1. Labor performance tends to improve as activity is concentrated around fewer investigators or as average investigator activity increases.

  2. Animal care programs with moderate scale and high complexity (many species and many services) have some structural explanations for higher costs.

  3. Improving direct labor performance is a very effective way to reduce operating costs.

    1. Reduce complexity by consolidating activity into fewer rooms and facilities wherever possible.

    2. Focus on improving performance of animal care staff, through close measurement and management.

    3. Reduce complexity of care (activities other than direct animal care) to help to reduce other costs for supplies and services, transportation, supervision, and protective clothing. Alternatively, the cost of complex services should be recovered outside the per diem charge.

Administrative and Indirect Costs

  1. Complexity of animal care program administration can materially affect costs.

  2. Animal purchasing and setup costs can have a substantial impact on short-term protocols and protocols that use expensive animals.

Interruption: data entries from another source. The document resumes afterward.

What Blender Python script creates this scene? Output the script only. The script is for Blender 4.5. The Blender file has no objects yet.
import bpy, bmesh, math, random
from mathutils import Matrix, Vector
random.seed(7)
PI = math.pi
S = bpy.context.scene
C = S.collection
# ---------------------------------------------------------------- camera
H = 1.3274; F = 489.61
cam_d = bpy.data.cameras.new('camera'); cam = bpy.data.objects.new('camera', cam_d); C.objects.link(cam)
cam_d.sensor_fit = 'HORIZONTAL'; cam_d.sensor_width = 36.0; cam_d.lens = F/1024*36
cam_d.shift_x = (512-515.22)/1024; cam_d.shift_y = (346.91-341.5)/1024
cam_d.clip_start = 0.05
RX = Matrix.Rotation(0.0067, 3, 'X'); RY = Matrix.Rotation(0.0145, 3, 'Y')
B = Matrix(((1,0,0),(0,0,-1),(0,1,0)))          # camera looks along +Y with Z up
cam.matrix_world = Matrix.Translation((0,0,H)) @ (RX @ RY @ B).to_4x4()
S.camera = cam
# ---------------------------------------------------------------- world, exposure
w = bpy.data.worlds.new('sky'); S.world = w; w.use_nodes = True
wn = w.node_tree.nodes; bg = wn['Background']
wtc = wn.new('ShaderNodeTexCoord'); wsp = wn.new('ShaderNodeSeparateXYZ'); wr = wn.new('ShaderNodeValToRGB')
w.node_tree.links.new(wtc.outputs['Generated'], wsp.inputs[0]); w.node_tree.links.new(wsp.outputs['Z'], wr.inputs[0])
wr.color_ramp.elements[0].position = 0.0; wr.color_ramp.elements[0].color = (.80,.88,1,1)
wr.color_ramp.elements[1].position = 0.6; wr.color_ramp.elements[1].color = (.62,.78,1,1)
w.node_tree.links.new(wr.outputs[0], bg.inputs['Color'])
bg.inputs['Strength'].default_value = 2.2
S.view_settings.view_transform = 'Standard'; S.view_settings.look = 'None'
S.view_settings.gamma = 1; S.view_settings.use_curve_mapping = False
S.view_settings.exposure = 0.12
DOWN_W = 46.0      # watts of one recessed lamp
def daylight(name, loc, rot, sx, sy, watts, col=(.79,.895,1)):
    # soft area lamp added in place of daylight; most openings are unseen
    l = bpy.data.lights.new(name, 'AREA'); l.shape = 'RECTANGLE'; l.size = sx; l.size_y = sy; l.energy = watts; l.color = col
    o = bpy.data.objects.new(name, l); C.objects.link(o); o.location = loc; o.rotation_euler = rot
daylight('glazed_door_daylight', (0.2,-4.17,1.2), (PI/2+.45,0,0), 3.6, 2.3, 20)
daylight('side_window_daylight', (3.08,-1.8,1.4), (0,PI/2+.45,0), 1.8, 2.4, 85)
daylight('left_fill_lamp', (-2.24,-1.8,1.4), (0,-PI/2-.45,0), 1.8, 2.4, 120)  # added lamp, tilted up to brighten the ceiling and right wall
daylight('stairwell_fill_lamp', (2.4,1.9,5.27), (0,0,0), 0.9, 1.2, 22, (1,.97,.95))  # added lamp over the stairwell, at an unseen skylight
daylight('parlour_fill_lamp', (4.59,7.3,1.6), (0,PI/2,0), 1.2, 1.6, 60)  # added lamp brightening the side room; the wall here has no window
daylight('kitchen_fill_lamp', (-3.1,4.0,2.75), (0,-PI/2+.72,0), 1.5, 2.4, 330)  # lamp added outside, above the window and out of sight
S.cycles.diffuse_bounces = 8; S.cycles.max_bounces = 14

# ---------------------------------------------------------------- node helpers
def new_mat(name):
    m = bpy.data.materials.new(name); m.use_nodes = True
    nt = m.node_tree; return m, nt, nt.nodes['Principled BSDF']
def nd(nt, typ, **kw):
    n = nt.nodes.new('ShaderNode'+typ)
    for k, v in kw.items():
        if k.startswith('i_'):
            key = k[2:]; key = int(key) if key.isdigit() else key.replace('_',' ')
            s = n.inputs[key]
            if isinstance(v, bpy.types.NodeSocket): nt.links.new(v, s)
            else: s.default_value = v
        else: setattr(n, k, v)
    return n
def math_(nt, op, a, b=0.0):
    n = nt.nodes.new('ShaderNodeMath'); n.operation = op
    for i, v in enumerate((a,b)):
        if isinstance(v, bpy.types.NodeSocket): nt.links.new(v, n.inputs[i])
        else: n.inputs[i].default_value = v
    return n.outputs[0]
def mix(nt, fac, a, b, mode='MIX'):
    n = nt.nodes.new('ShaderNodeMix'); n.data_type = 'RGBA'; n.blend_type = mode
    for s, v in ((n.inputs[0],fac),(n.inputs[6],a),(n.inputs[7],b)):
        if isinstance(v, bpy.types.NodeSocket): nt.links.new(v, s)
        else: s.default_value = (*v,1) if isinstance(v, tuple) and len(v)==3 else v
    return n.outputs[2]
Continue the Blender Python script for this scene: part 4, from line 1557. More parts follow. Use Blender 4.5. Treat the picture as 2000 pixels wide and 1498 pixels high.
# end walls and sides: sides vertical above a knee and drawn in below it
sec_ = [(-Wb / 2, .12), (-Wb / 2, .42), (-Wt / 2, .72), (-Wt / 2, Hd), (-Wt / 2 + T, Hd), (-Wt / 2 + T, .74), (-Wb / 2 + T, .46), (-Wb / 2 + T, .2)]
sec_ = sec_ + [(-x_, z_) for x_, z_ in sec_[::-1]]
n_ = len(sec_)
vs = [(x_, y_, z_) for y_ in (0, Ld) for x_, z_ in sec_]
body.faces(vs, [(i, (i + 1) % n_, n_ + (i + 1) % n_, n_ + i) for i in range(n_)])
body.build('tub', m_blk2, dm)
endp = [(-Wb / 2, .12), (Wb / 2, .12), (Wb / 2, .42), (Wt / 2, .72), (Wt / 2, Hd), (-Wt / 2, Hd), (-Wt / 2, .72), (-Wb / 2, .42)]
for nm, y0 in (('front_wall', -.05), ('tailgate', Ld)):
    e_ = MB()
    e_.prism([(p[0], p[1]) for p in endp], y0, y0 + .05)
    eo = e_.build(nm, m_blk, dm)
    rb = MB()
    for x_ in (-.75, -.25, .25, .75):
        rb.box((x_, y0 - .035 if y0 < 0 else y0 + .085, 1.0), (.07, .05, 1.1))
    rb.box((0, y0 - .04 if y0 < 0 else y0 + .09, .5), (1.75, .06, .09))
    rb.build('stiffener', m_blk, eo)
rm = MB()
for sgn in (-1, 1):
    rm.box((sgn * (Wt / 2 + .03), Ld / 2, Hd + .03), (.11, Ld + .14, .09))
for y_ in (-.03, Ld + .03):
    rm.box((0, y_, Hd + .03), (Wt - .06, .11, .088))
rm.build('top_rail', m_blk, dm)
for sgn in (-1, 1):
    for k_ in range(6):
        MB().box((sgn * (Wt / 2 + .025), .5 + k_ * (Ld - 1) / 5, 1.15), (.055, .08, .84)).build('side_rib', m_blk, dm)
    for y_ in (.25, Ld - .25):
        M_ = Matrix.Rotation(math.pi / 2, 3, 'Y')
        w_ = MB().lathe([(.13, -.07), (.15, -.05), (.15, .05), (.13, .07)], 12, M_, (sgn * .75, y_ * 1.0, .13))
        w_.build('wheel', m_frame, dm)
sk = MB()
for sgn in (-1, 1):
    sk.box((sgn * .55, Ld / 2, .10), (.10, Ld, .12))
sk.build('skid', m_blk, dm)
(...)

  3. A mix of per diem and direct service charges makes good sense in that the user pays for special services. This mixture of charges assesses the true cost (assuming that the institution does not subsidize part of the animal care program from other institutional resources) of operations and maximizes the predictability of cost recovery. Accounting systems that roll these costs into their per diems are generally subsidizing short–term and complex projects or research with certain species at the expense of long–term and less complex projects.

Veterinary Staffing

  1. Veterinary technicians, animal technicians, and veterinary residents can extend the capacity of the professional veterinary staff.

  2. Number of investigators per veterinarian and number of protocols per veterinarian have little correlation across institutions.

  3. Other surveys have found reasonable correlation between veterinary staffing and the number of nonrodent mammals in an institution. As the number of rodents grows, this correlation may decrease.